Billie, your hair grooming woman is wise indeed. I find if I lean my head on the woman's shoulder it has the dual effect of providing an excellent head-rest and also of taking her mind off, for example, a mysteriously shortened corn broom. I know Team R&R are your own personal duo of observers of every detail of every day at November Hill.
BumbleVee, there would seem to be two types of humans - those who recognize others species as fellow travellers on the planet and those who view other species as some sort of strange objects unrelated to themselves. The latter humans are sadly diminished beings. And wouldn't know a stud muffin if they fell over it.
Hay Sheaffer - I think that good frens to other equines should be added to that quote.
Mom thinks she should also add that Donkeys are cute, have great ears, and are big fans of Eddie Murphy.
Your fren,
Buddy, quite right. I have met very few horses that I didn't like immediately - those two terrible Vegas Show Girl mares who were sent to graze down our front pasture a few years ago. When one of their hind dinner plates nearly scalped me (after they broke through the fence)they were sent packing. But I digress - donkeys are generally very friendly beings, given half a chance. I'm pleased to know your mother is a donkeyphile in good standing.

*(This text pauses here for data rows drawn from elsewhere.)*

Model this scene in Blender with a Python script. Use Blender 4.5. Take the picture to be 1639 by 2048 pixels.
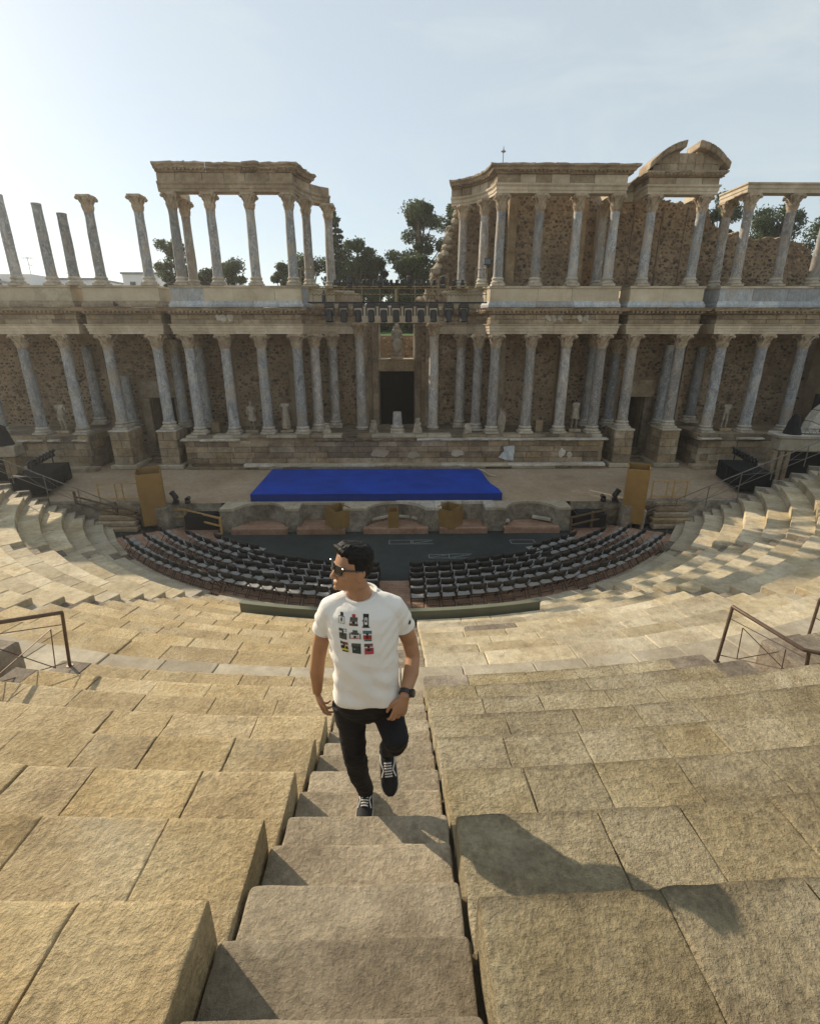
import bpy, bmesh, math, random
import numpy as np
from mathutils import Vector, Matrix, noise

for o in list(bpy.data.objects):
    bpy.data.objects.remove(o)
scn = bpy.context.scene
COL = scn.collection
R = math.radians
PI = math.pi

# ---------------------------------------------------------------- camera, sky, sun, exposure
cam_d = bpy.data.cameras.new("camera")
cam = bpy.data.objects.new("camera", cam_d)
COL.objects.link(cam)
scn.camera = cam
cam.location = (0.25, 0.0, 8.7)
cam.rotation_euler = (R(90 - 19.8), 0, R(-0.95))
cam_d.sensor_fit = 'VERTICAL'
cam_d.sensor_height = 24.0
cam_d.lens = 24.0 * 998.0 / 2048.0
cam_d.clip_start = 0.02
cam_d.clip_end = 3000

SUN_EL = 27.5
SUN_AZ = 39.5            # degrees the sun stands behind the stage front, measured from the left (-X)
w = bpy.data.worlds.new("World")
scn.world = w
w.use_nodes = True
nt = w.node_tree
nt.nodes.clear()
out = nt.nodes.new('ShaderNodeOutputWorld')
bg = nt.nodes.new('ShaderNodeBackground')
sky = nt.nodes.new('ShaderNodeTexSky')
sky.sky_type = 'NISHITA'
sky.sun_disc = False
sky.sun_elevation = R(SUN_EL)
sky.sun_rotation = R(-(90 - SUN_AZ))
sky.altitude = 200
sky.air_density = 1.0
sky.dust_density = 0.8
sky.ozone_density = 2.0
bg.inputs['Strength'].default_value = 0.112
tc = nt.nodes.new('ShaderNodeTexCoord')
mp = nt.nodes.new('ShaderNodeMapping')
mp.inputs['Scale'].default_value = (1.6, 1.0, 4.2)
mp.inputs['Rotation'].default_value = (0.1, 0.25, 0.5)
cn = nt.nodes.new('ShaderNodeTexNoise')
cn.inputs['Scale'].default_value = 2.3
cn.inputs['Detail'].default_value = 7
cn.inputs['Roughness'].default_value = 0.62
cn.inputs['Distortion'].default_value = 0.7
cr = nt.nodes.new('ShaderNodeValToRGB')
cr.color_ramp.elements[0].position = 0.50
cr.color_ramp.elements[0].color = (.60, .60, .60, 1)
cr.color_ramp.elements[1].position = 0.85
cr.color_ramp.elements[1].color = (.84, .84, .84, 1)
mx = nt.nodes.new('ShaderNodeMixRGB')
mx.inputs['Color2'].default_value = (5.3, 5.75, 5.6, 1)
nt.links.new(tc.outputs['Generated'], mp.inputs['Vector'])
nt.links.new(mp.outputs['Vector'], cn.inputs['Vector'])
nt.links.new(cn.outputs['Fac'], cr.inputs['Fac'])
nt.links.new(cr.outputs['Color'], mx.inputs['Fac'])
nt.links.new(sky.outputs['Color'], mx.inputs['Color1'])
nt.links.new(mx.outputs['Color'], bg.inputs['Color'])
nt.links.new(bg.outputs['Background'], out.inputs['Surface'])

sun_d = bpy.data.lights.new("sun", 'SUN')
sun_d.energy = 4.6
sun_d.angle = R(0.53)
sun_d.color = (1.0, 0.86, 0.66)
sun = bpy.data.objects.new("sun", sun_d)
COL.objects.link(sun)
_e, _a = R(SUN_EL), R(SUN_AZ)
SUN_TO = Vector((-math.cos(_a) * math.cos(_e), math.sin(_a) * math.cos(_e), math.sin(_e)))
sun.rotation_euler = (-SUN_TO).to_track_quat('-Z', 'Y').to_euler()
sun.location = (-40, 40, 60)

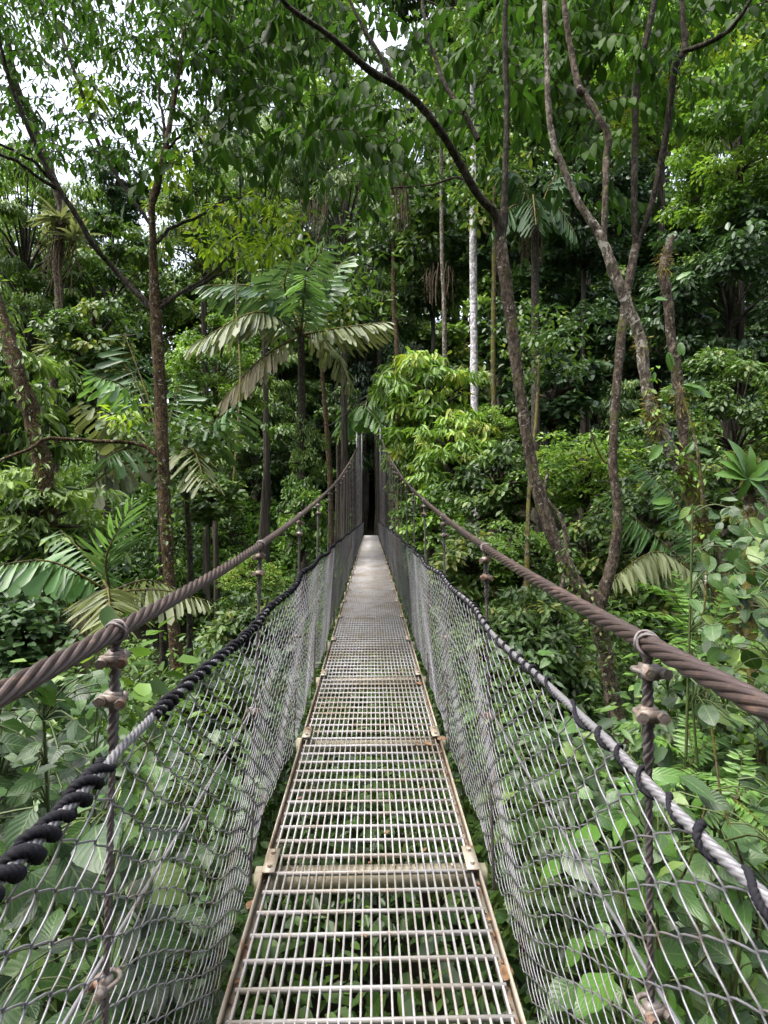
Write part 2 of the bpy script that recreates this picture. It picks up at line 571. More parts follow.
def sprays(mb, tw, starts, nl, length, size, tn, droop=.7, jit=.18, tint=(.05, .9), wsc=1.0, gap=0.0):
    """leafy twigs: leaves set alternately along a drooping twig, one at its end"""
    for c in starts:
        h = rng.uniform(0, 2 * PI)
        d = np.array([math.cos(h), math.sin(h), rng.uniform(-.35, .35)])
        L = length * rng.uniform(.6, 1.3)
        C = spline([c, c + d * L * .5 + [0, 0, .02], c + d * L * .95 - [0, 0, L * .35 * droop * rng.uniform(.4, 1.6)]], 8)
        if tw is not None:
            sweep(tw, C, np.linspace(.0055, .002, 8), 4, caps=False)
        n = max(3, int(nl * rng.uniform(.7, 1.25)))
        f = np.linspace(.15, 1, n) * 7
        i = np.clip(f.astype(int), 0, 6)
        pos = C[i] + (C[i + 1] - C[i]) * (f - i)[:, None]
        T = nrm(C[i + 1] - C[i])
        Sd = nrm(np.cross(T, UPV))
        sg = np.where(np.arange(n) % 2, 1, -1)[:, None]
        ax = Sd * sg * .75 + T * .55 - UPV * droop * rng.uniform(.5, 1.4, (n, 1)) + rng.normal(0, jit, (n, 3))
        ax[-1] = T[-1] - UPV * droop * .6
        nr = UPV + Sd * sg * .45 + rng.normal(0, .25, (n, 3))
        tb = rng.uniform(*tint)
        emit(mb, tn, pos, ax, nr, size * rng.uniform(.55, 1.2, n) * (.8 + .4 * rng.uniform()), np.clip(tb + rng.normal(0, .1, n), 0, 1), wsc * rng.uniform(.8, 1.2, n))


def twigs(mb, A, B, r=.006):
    for a, b_ in zip(A, B):
        m = (np.asarray(a) + b_) / 2 + rng.normal(0, .06, 3)
        sweep(mb, spline([a, m, b_], 6), np.linspace(r, r * .4, 6), 4, caps=False)


# ------------------------------------------------------------------ ground
def deck_z(y):
    y = np.asarray(y, float)
    return -.02 * 2 * np.log1p(np.exp(np.clip((y - 6) / 2, -30, 30)))


def smooth(a, b_, x):
    t_ = np.clip((x - a) / (b_ - a), 0, 1)
    return t_ * t_ * (3 - 2 * t_)


def ground_z(x, y):
    x, y = np.asarray(x, float), np.asarray(y, float)
    base = np.interp(y, [-8, 0, 5, 10, 24, 33, 37.5, 46], [-1.6, -2.1, -3.2, -5.0, -5.2, -3.4, -.95, -.8])
    lat = np.where(x < 0, .30 * np.maximum(0, -x - 4.5), .42 * np.maximum(0, x - 3.5))
    lat = 11 * (1 - np.exp(-lat / 11))
    hill = .72 * np.maximum(0, y - 45)
    hill = 34 * (1 - np.exp(-hill / 34)) * (.45 + .55 * smooth(-26, -8, x))
    hill = hill * (1 - .9 * np.exp(-(x / 2.2) ** 2) * smooth(58, 46, y))
    back = 48 * (1 - np.exp(-2.2 * np.maximum(0, -5 - y) / 48))  # unseen steep rise behind the camera, added to block low sky light
    return base + lat + hill + back + .25 * np.sin(x * 1.3 + y * .4) * np.cos(y * .9 - x * .5) - .1


gx = np.unique(np.concatenate([np.linspace(-700, -40, 14), np.linspace(-40, 40, 81), np.linspace(40, 700, 14)]))
gy = np.unique(np.concatenate([np.linspace(-700, -30, 14), np.linspace(-30, 80, 111), np.linspace(80, 900, 16)]))
X, Y = np.meshgrid(gx, gy)
V = np.stack([X, Y, ground_z(X, Y)], -1).reshape(-1, 3)
nx = len(gx)
F = np.array([[r * nx + c, r * nx + c + 1, (r + 1) * nx + c + 1, (r + 1) * nx + c] for r in range(len(gy) - 1) for c in range(nx - 1)])
g = MB()
g.add(V, F)
tag(g.build('ground', M['soil'], smooth=True), kind='structure')

# ------------------------------------------------------------------ the footbridge
SP = 1.36
YB = [1.04 + SP * k for k in range(-2, 28)]          # beams and hangers
Y_END = YB[-1]
HALF = .46
bridge = thing('footbridge', 'long narrow steel grating footbridge hung from rusty cables with wire netting sides', 'footbridge')
_cy = [-3, 0, 1.04, 2.4, 3.76, 5.4, 8.2, 12.9, 22.8, 38.6]
_cz = [1.30, 1.297, 1.30, 1.36, 1.465, 1.60, 1.87, 2.46, 3.80, 6.35]


def cable_z(y):
    q = np.interp(np.linspace(-3, 38.6, 400), _cy, _cz)
    k = np.ones(25) / 25
    q2 = np.convolve(np.pad(q, 12, mode='reflect', reflect_type='odd'), k, 'valid')
    return np.interp(y, np.linspace(-3, 38.6, 400), q2)


def lat(y):
    return .47 + .22 * np.clip(np.asarray(y, float) / 38.6, 0, 1) ** 1.6


# deck panels
def grating_mb():
    mb = MB()
    for x in np.linspace(-.425, .425, 27):
        box(mb, (x, SP / 2, -.0125), (.0064, SP - .008, .024))
    for k in range(12):
        box(mb, (0, (k + .5) * SP / 12, -.0065), (.872, .0080, .017))
    return mb


def side_rail_mb(sg):
    mb = MB()
    box(mb, (sg * (HALF - .003), SP / 2, -.012), (.006, SP - .004, .050))
    box(mb, (sg * (HALF - .021), SP / 2, -.0385), (.028, SP - .004, .006))
    return mb


gm, rails = grating_mb().mesh('deck_panel', M['grate']), [side_rail_mb(s_).mesh('side_rail', M['rail']) for s_ in (-1, 1)]
for k in range(len(YB) - 1):
    o = bpy.data.objects.new('deck_panel', gm)
    COL.objects.link(o)
    o.parent = bridge
    z0, z1 = float(deck_z(YB[k])), float(deck_z(YB[k + 1]))
    o.location = (0, YB[k], z0)
    o.rotation_euler = (math.atan2(z1 - z0, SP), rng.normal(0, .004), rng.normal(0, .0012))
    for r_ in rails:
        c = bpy.data.objects.new('side_rail', r_)
        COL.objects.link(c)
        c.parent = o
# beams with end plates
mb = MB()
box(mb, (0, 0, -.085), (1.01, .006, .085))
box(mb, (0, .028, -.0455), (1.01, .050, .006))
box(mb, (0, .028, -.1245), (1.01, .050, .006))
for x in (-.36, .36, 0.1):
    sweep(mb, [(x, .028, -.040), (x, .028, -.030)], .011, 6)
beam_me = mb.mesh('cross_beam', M['beam'])
mb = MB()
box(mb, (0, .0, .0155), (.052, .16, .005))
for dy in (-.045, .045):
    sweep(mb, [(0, dy, .017), (0, dy, .030)], .0105, 6)
plate_me = mb.mesh('splice_plate', M['rail'])
for y in YB:
    o = bpy.data.objects.new('cross_beam', beam_me)
    COL.objects.link(o)
    o.parent = bridge
    o.location = (0, y, float(deck_z(y)))
    for sg in (-1, 1):
        c = bpy.data.objects.new('splice_plate', plate_me)
        COL.objects.link(c)
        c.parent = o
        c.location.x = sg * (HALF - .03)


def ygrid(a, b_, near, step_n, step_f):
    return np.concatenate([np.arange(a, near, step_n), np.arange(near, b_, step_f), [b_]])


for sg in (-1, 1):
    # main cable: a lobed six strand rope
    ys = ygrid(-2.2, 38.6, 7, .012, .05)
    C = np.stack([sg * lat(ys), ys, cable_z(ys)], -1)
    mb = MB()
    sweep(mb, C, .0164, 120, 0, twist=-ys * 2 * PI / .27, lobes=6, lobe_amp=.30, fine=30)
    mb.build('main_cable', M['cable_rust'], bridge, smooth=True)
    # net top cable, grey strand with black lacing wound round it
    ys = ygrid(-2.2, Y_END, 6, .012, .06)

    def netline(y, sg=sg):
        y = np.asarray(y, float)
        sag = -.018 * np.sin(PI * ((y - 1.04) / SP % 1.0))
        w = .012 * np.sin(y * 2.1 + sg) + .008 * np.sin(y * 5.3)
        return np.stack([sg * (.452 + .02 * (np.clip(y, 0, 40) / 38) + w), y, 1.11 - .005 * np.clip(y, 0, 40) + deck_z(y) + sag], -1)
    C = netline(ys)
    mb = MB()
    sweep(mb, C, .0095, 20, 0, twist=-ys * 2 * PI / .09, lobes=5, lobe_amp=.25)
    nc = mb.build('net_cable', M['cable_grey'], bridge, smooth=True)
    mb = MB()
    # lacing: tight coils where the rope was doubled, loose turns elsewhere
    yy = ygrid(-2.0, Y_END, 12, .004, .02)
    dens = np.where((yy < (.95 if sg < 0 else .2)) | ((yy > 1.10) & (yy < 9) & (sg < 0)) | ((sg > 0) & (np.sin(yy * 9) > .3)), 1.0, 0.35)
    wob = np.interp(yy, np.arange(-3, 40, .11), rng.uniform(.45, 1.3, len(np.arange(-3, 40, .11))))
    ph = np.cumsum(np.gradient(yy) * 2 * PI / (.085 if sg < 0 else .062) * (.45 + .55 * dens) * wob)
    T_, N_, B_ = frames(netline(yy))
    for lo, hi in (((-3, .975), (1.19, 99)) if sg < 0 else ((-3, 99),)):
        w_ = (yy > lo) & (yy < hi)
        for off in ((0, PI) if sg < 0 else (0,)):
            big = (yy < .97) & (sg < 0)
            rr = np.where(big, .0128, .0116) * (.75 + .45 * np.sin(yy * 23 + off) ** 2)
            Cc = netline(yy) + rr[:, None] * (np.cos(ph + off)[:, None] * N_ + np.sin(ph + off)[:, None] * B_)
            rd = np.where(big, .0094, .0062 if sg < 0 else .0052) * (1 + .22 * np.sin(yy * 61 + off) + .12 * np.sin(yy * 143))
            sweep(mb, Cc[w_], rd[w_], 12, 0, twist=(yy * 2 * PI / .018)[w_], lobes=3, lobe_amp=.25)
    mb.build('lacing_rope', M['rope'], nc, smooth=True)
    # mid height wire behind the netting
    ys = np.linspace(-2, 9.2, 60)
    mb = MB()
    sweep(mb, np.stack([sg * (.502 + 0 * ys), ys, .69 + .01 * np.sin(ys * 2.3)], -1), .0042, 6)
    mb.build('stay_wire', M['cable_grey'], bridge, smooth=True)
    # chain link netting
    wy, wz = .056, .0385
    ncol = int((Y_END + 1.8) / wy)
    nrow = 30
    y0 = -1.7

    def net_pt(c, r, sg=sg):
        """grid node (column, row from the top) hanging between net cable and deck edge"""
        y = y0 + c * wy + .006 * np.sin(c * .37 + r * .2) + .004 * np.sin(r * .9 + c * 1.7)
        f = r / nrow
        top = netline(y)
        bot_z = deck_z(y) - .055 + .03 * np.sin(y * 3.1 + sg) + .02 * np.sin(y * 9.7)
        bul = .006 * np.sin(PI * f) * np.sin(y * 1.7 + sg * 1.2 + 2 * f) + .005 * np.sin(y * 4.3 + f * 6)
        x = sg * ((top[..., 0] * sg - .004) * (1 - f) + (.532 + .012 * np.sin(y * 2.7)) * f + bul * np.sin(PI * f) ** .5)
        z = top[..., 2] - .008 + (bot_z - top[..., 2] + .008) * (f + .012 * np.sin(y * 5 + f * 9))
        return np.stack([x, y, z], -1)
    mb = MB()
    for c in range(ncol):
        yc = y0 + c * wy
        rows = np.arange(nrow + 1)
        zig = c - .06 + ((rows + c) % 2) * 1.12
        Pn = net_pt(zig, rows.astype(float))
        if yc < 7:
            # each wire bows out on the way, and passes in front of its neighbour at the knuckles
            Q = spline(Pn, nrow * 4 + 1)
            ph2 = np.linspace(0, nrow * PI, len(Q))
            lin = np.concatenate([Pn[:-1, None] + (Pn[1:] - Pn[:-1])[:, None] * np.linspace(0, 1, 4, endpoint=False)[None, :, None]], 0).reshape(-1, 3)
            lin = np.vstack([lin, Pn[-1:]])
            Q = lin * .72 + Q * .28
            Q[:, 0] += sg * .0034 * np.sin(ph2 + c * PI)
            sweep(mb, Q, .0019, 5, caps=False)
        else:
            sweep(mb, Pn, .0021, 3, caps=False)
    mb.build('wire_net', M['wire'], bridge, smooth=True)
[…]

The purpose of donkeys? What a dumb question - it's to love & be loved.
Sheaffer,
the purpose of Donkeys is to move inside of the spirit that moves in us all to give that spirit balance, much as your quote hints at methinks. I am getting bertter slowly, my Vet says that the hole will be closed up in a monyh or so, and I can go back to life as I knew it, thank God !! DO NOT FORGET TO ADD THE STUD MUFFIN LINE, it adds to the balance that you provide.
Mr Gale
Dougie, humans are a strange species. They spend all their life pondering the meaning of existence and then have the nerve to ask us what we're doing here! WE know what our purpose is - they're the ones with the problem.
Mr. Gale, Jack says you're spending far too much time at the vet's and that's not good for anyone's health. That's a nasty thing to have happen to a leg and we wish you a speedy recovery, just in time for spring. I advise a diet heavy in stud muffins to speed the healing. We hope to hear that you're trotting sound very soon.